Structure - peatland, Baunmore, Co. Kilkenny
Co. Kilkenny |
Ritual/Ceremonial
In a stretch of bogland in Baunmore, County Kilkenny, a single piece of worked timber holds a quiet record of human presence.
The find is modest in scale, a roundwood just six centimetres in diameter, but what distinguishes it is the clear evidence of toolmarks left by whoever shaped or cut it, marks that survived only because the waterlogged, oxygen-poor conditions of a peatland are extraordinarily effective at preserving organic material that would otherwise rot away within decades.

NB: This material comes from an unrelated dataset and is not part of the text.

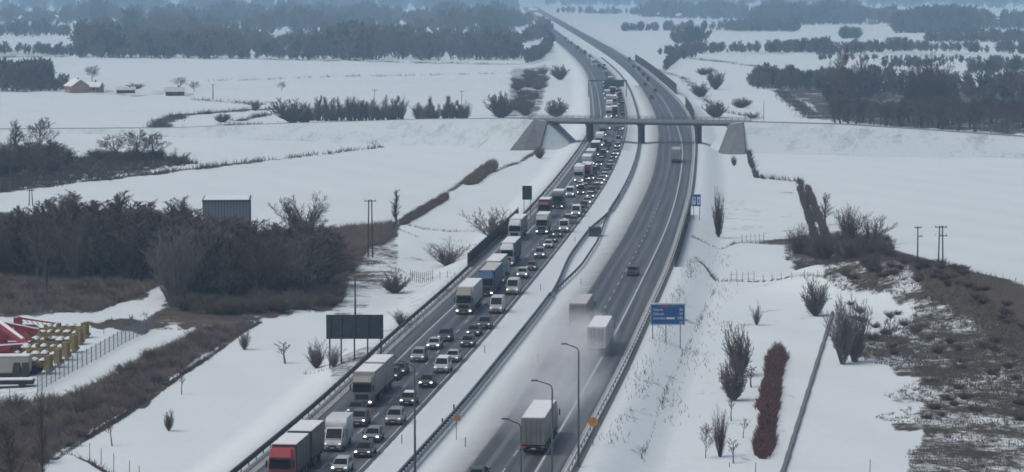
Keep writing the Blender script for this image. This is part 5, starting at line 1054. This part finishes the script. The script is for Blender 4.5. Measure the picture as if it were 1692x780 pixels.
def cab_parts(P, col, y_front, zt=3.6, W=2.48, depth=2.2, lights=2, grille='black_trim', deflector=True, lower=None):
    W2 = W / 2; pm = paint(col); lo = paint(lower) if lower else pm; yb = y_front - depth
    def sec(z, yf, w_): r = .18; return [(-w_, yb, z), (w_, yb, z), (w_, yf - r, z), (w_ - r, yf, z), (-w_ + r, yf, z), (-w_, yf - r, z)]
    mb = MB(); mb.loft([sec(.95, y_front - .02, W2), sec(1.75, y_front, W2), sec(2.75, y_front - .22, W2 * .985), sec(3.0, y_front - .30, W2 * .97), sec(zt, y_front - .75, W2 * .92)]); P.append(('cab', mb.mesh('cab', pm), (0, 0, 0), []))
    mb = MB(); mb.loft([sec(.35, y_front + .03, W2 * .99), sec(.95, y_front + .04, W2 * 1.005)]); P.append(('bumper', mb.mesh('bumper', lo), (0, 0, 0), []))
    mb = MB(); mb.panel([(W2 * .95, y_front - .0, 1.80), (-W2 * .95, y_front - .0, 1.80), (-W2 * .93, y_front - .22, 2.78), (W2 * .93, y_front - .22, 2.78)], .95, .92, .03, .05); P.append(('windscreen', mb.mesh('windscreen', M_['glass']), (0, 0, 0), []))
    mb = MB(); mb.box((0, y_front + .02, 1.30), (W * .62, .07, .55)); mb.box((0, y_front + .06, .62), (W * .45, .06, .25)); P.append(('grille', mb.mesh('grille', M_[grille]), (0, 0, 0), []))
    mb = MB(); mb.box((0, y_front - .05, 2.92), (W * .9, .35, .10), rot=('X', -.3)); P.append(('sun_visor', mb.mesh('sun_visor', M_['black_trim']), (0, 0, 0), []))
    for s in (-1, 1):
        mb = MB(); mb.panel([(s * W2, y_front - (1.1 if s > 0 else .35), 1.85), (s * W2, y_front - (.35 if s > 0 else 1.1), 1.85), (s * W2 * .985, y_front - (.5 if s > 0 else 1.1), 2.65), (s * W2 * .985, y_front - (1.1 if s > 0 else .5), 2.65)], .95, .95, .02, .03); P.append(('side_window', mb.mesh('side_window', M_['glass']), (0, 0, 0), []))
        mb = MB(); mb.box((s * W2 * .80, y_front + .06, .68), (.34, .08, .20)); P.append(('headlight', mb.mesh('headlight', M_['headlight'] if lights == 2 or (lights == 1 and s == -1) else M_['headlight_dim'], bevel=.02), (0, 0, 0), []))
        mb = MB(); mb.box((s * (W2 + .16), y_front - .05, 2.35), (.14, .16, .75)); mb.box((s * (W2 + .05), y_front - .08, 2.72), (.25, .05, .05)); P.append(('mirror', mb.mesh('mirror', M_['black_trim'], bevel=.02), (0, 0, 0), []))
    mb = MB(); mb.box((0, y_front + .085, .47), (.5, .02, .12)); P.append(('licence_plate', mb.mesh('licence_plate', M_['plate']), (0, 0, 0), []))
    if deflector: mb = MB(); mb.loft([[(-W2 * .9, yb + .1, zt), (W2 * .9, yb + .1, zt), (W2 * .88, y_front - .85, zt), (-W2 * .88, y_front - .85, zt)], [(-W2 * .82, yb + .1, zt + .42), (W2 * .82, yb + .1, zt + .42), (W2 * .7, yb + .6, zt + .38), (-W2 * .7, yb + .6, zt + .38)]]); P.append(('roof_deflector', mb.mesh('roof_deflector', pm), (0, 0, 0), []))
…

The timber came to light in 1995, when the Irish Archaeological Wetland Unit, based at University College Dublin, carried out a pilot survey of the Littleton Works, a peatland area that takes its name from the nearby Littleton Bog, one of the more extensively studied raised bogs in Ireland. Wetland surveys of this kind were methodical and painstaking, involving the systematic examination of exposed bog faces and drainage channels for any traces of ancient structures or artefacts. The toolmarked roundwood found at Baunmore is catalogued as a peatland structure, a broad category that can encompass anything from a simple plank walkway or togher laid across boggy ground to allow passage, through to the remains of more substantial timber platforms or enclosures. The precise nature of what this particular piece once belonged to is not recorded, but the toolmarks themselves are unambiguous evidence that it was worked by human hands before being lost to the bog.